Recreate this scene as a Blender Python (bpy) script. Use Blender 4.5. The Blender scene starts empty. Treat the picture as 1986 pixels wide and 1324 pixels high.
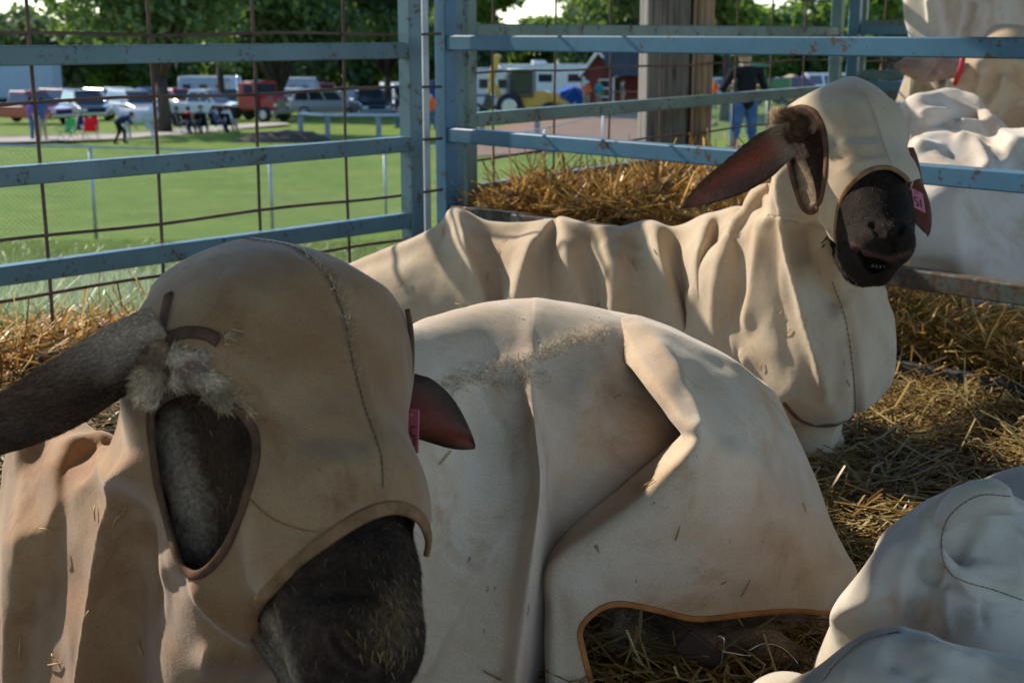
import bpy, bmesh, math, random
import numpy as np
from mathutils import Vector, Matrix
from mathutils.bvhtree import BVHTree

SC = bpy.context.scene
COL = SC.collection
R = math.radians
rng = np.random.default_rng(7)
random.seed(7)

# ------------------------------------------------------------------ camera
CH, FPX, PITCH = 0.72, 2600.0, R(13.0)
cam_d = bpy.data.cameras.new("camera")
cam = bpy.data.objects.new("camera", cam_d)
COL.objects.link(cam)
cam.location = (0, 0, CH)
cam.rotation_euler = (R(90) - PITCH, 0, 0)
cam_d.sensor_width = 36.0
cam_d.lens = 36.0 * FPX / 1986.0
cam_d.clip_start = 0.02
cam_d.clip_end = 3000
cam_d.dof.use_dof = True
cam_d.dof.focus_distance = 1.45
cam_d.dof.aperture_fstop = 12.0
SC.camera = cam

# ------------------------------------------------------------------ light
SUN_EL, SUN_AZ = R(34), R(-52)            # azimuth measured from +Y towards +X
SUN = Vector((math.sin(SUN_AZ) * math.cos(SUN_EL), math.cos(SUN_AZ) * math.cos(SUN_EL), math.sin(SUN_EL)))
sl = bpy.data.lights.new("sun", 'SUN')
sl.energy = 3.9
sl.angle = R(0.5)
sl.color = (1.0, 0.92, 0.80)
so = bpy.data.objects.new("sun", sl)
COL.objects.link(so)
so.rotation_euler = (-SUN).to_track_quat('-Z', 'Y').to_euler()
so.location = (-6, 4, 6)
wd = bpy.data.worlds.new("World")
SC.world = wd
wd.use_nodes = True
wn = wd.node_tree
sky = wn.nodes.new('ShaderNodeTexSky')
sky.sky_type = 'NISHITA'
sky.sun_disc = False
sky.sun_elevation = SUN_EL
sky.sun_rotation = SUN_AZ
sky.dust_density = 0.0
sky.ozone_density = 4.0
sky.air_density = 1.0
wn.nodes['Background'].inputs['Strength'].default_value = 0.15
wn.links.new(sky.outputs[0], wn.nodes['Background'].inputs['Color'])
SC.view_settings.view_transform = 'Standard'
SC.view_settings.look = 'None'
SC.view_settings.exposure = 0.9
SC.view_settings.gamma = 1.0
SC.cycles.use_denoising = True
SC.cycles.max_bounces = 8
SC.cycles.transparent_max_bounces = 8

CT, ST = math.cos(PITCH), math.sin(PITCH)

def at(px, py, Y):
    """the point at forward distance Y metres seen at photo pixel (px, py)"""
    u = (px - 993.0) / FPX
    v = (662.0 - py) / FPX
    k = Y / (CT + v * ST)
    return np.array((u * k, Y, CH + (-ST + v * CT) * k))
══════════
Exercise description =>
With the pictures left out, transcribe the material exactly.

Result of this exercise =>
Recreate this scene as a Blender Python (bpy) script. Use Blender 4.5. The Blender scene starts empty. Treat the picture as 1986 pixels wide and 1324 pixels high.
import bpy, bmesh, math, random
import numpy as np
from mathutils import Vector, Matrix
from mathutils.bvhtree import BVHTree

SC = bpy.context.scene
COL = SC.collection
R = math.radians
rng = np.random.default_rng(7)
random.seed(7)

# ------------------------------------------------------------------ camera
CH, FPX, PITCH = 0.72, 2600.0, R(13.0)
cam_d = bpy.data.cameras.new("camera")
cam = bpy.data.objects.new("camera", cam_d)
COL.objects.link(cam)
cam.location = (0, 0, CH)
cam.rotation_euler = (R(90) - PITCH, 0, 0)
cam_d.sensor_width = 36.0
cam_d.lens = 36.0 * FPX / 1986.0
cam_d.clip_start = 0.02
cam_d.clip_end = 3000
cam_d.dof.use_dof = True
cam_d.dof.focus_distance = 1.45
cam_d.dof.aperture_fstop = 12.0
SC.camera = cam

# ------------------------------------------------------------------ light
SUN_EL, SUN_AZ = R(34), R(-52)            # azimuth measured from +Y towards +X
SUN = Vector((math.sin(SUN_AZ) * math.cos(SUN_EL), math.cos(SUN_AZ) * math.cos(SUN_EL), math.sin(SUN_EL)))
sl = bpy.data.lights.new("sun", 'SUN')
sl.energy = 3.9
sl.angle = R(0.5)
sl.color = (1.0, 0.92, 0.80)
so = bpy.data.objects.new("sun", sl)
COL.objects.link(so)
so.rotation_euler = (-SUN).to_track_quat('-Z', 'Y').to_euler()
so.location = (-6, 4, 6)
wd = bpy.data.worlds.new("World")
SC.world = wd
wd.use_nodes = True
wn = wd.node_tree
sky = wn.nodes.new('ShaderNodeTexSky')
sky.sky_type = 'NISHITA'
sky.sun_disc = False
sky.sun_elevation = SUN_EL
sky.sun_rotation = SUN_AZ
sky.dust_density = 0.0
sky.ozone_density = 4.0
sky.air_density = 1.0
wn.nodes['Background'].inputs['Strength'].default_value = 0.15
wn.links.new(sky.outputs[0], wn.nodes['Background'].inputs['Color'])
SC.view_settings.view_transform = 'Standard'
SC.view_settings.look = 'None'
SC.view_settings.exposure = 0.9
SC.view_settings.gamma = 1.0
SC.cycles.use_denoising = True
SC.cycles.max_bounces = 8
SC.cycles.transparent_max_bounces = 8

CT, ST = math.cos(PITCH), math.sin(PITCH)

def at(px, py, Y):
    """the point at forward distance Y metres seen at photo pixel (px, py)"""
    u = (px - 993.0) / FPX
    v = (662.0 - py) / FPX
    k = Y / (CT + v * ST)
    return np.array((u * k, Y, CH + (-ST + v * CT) * k))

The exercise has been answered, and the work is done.